[Provided data]
____

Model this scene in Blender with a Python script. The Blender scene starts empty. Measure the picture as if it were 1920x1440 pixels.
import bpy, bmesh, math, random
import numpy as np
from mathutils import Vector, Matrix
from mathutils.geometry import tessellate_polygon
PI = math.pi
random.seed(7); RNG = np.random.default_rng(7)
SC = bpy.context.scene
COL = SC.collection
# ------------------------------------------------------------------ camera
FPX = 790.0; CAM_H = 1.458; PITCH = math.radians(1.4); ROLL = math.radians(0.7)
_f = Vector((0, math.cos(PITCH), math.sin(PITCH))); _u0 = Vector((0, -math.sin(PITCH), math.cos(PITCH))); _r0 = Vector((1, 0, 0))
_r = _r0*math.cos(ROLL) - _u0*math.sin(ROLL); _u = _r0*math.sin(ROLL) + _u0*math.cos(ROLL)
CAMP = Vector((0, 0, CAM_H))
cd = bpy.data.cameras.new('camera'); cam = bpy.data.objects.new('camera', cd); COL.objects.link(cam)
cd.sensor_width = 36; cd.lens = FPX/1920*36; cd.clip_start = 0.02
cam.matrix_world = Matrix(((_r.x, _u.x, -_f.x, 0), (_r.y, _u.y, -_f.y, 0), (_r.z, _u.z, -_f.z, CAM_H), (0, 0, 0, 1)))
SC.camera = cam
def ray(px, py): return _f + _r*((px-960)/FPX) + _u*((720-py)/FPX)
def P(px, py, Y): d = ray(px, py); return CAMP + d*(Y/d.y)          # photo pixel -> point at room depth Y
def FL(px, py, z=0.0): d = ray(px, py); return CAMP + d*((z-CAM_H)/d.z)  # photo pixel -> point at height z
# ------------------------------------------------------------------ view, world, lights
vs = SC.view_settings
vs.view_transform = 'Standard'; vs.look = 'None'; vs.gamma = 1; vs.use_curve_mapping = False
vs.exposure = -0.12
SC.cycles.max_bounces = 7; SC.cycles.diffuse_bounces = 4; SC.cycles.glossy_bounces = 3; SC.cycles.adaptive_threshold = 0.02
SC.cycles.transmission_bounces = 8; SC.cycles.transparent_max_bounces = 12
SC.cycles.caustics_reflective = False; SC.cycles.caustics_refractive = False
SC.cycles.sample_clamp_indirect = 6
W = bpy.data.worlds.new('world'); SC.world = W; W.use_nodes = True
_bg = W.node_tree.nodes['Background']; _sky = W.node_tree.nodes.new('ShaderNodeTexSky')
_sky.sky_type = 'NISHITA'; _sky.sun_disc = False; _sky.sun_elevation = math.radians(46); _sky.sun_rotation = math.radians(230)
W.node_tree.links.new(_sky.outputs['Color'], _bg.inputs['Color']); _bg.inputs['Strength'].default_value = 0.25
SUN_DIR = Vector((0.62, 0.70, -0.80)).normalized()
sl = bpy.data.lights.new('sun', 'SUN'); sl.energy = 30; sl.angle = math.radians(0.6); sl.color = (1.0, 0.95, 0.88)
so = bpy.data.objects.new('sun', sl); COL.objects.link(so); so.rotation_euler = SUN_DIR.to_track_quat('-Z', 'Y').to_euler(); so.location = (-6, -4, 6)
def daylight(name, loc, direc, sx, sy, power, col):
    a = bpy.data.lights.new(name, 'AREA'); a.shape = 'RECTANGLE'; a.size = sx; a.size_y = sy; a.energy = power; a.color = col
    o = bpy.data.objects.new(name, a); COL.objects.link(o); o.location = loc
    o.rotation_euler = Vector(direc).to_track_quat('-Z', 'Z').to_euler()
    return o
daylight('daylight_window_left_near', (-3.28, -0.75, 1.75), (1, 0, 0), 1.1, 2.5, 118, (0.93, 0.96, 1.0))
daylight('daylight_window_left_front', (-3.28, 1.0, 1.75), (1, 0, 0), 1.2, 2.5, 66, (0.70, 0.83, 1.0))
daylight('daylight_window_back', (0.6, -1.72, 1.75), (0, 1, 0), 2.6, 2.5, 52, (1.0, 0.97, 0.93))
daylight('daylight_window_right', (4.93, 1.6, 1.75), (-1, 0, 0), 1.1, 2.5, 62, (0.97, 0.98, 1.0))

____

[Problem description] Return all lines with the word "scene" in them.

[Exercise response]
Model this scene in Blender with a Python script. The Blender scene starts empty. Measure the picture as if it were 1920x1440 pixels.
SC = bpy.context.scene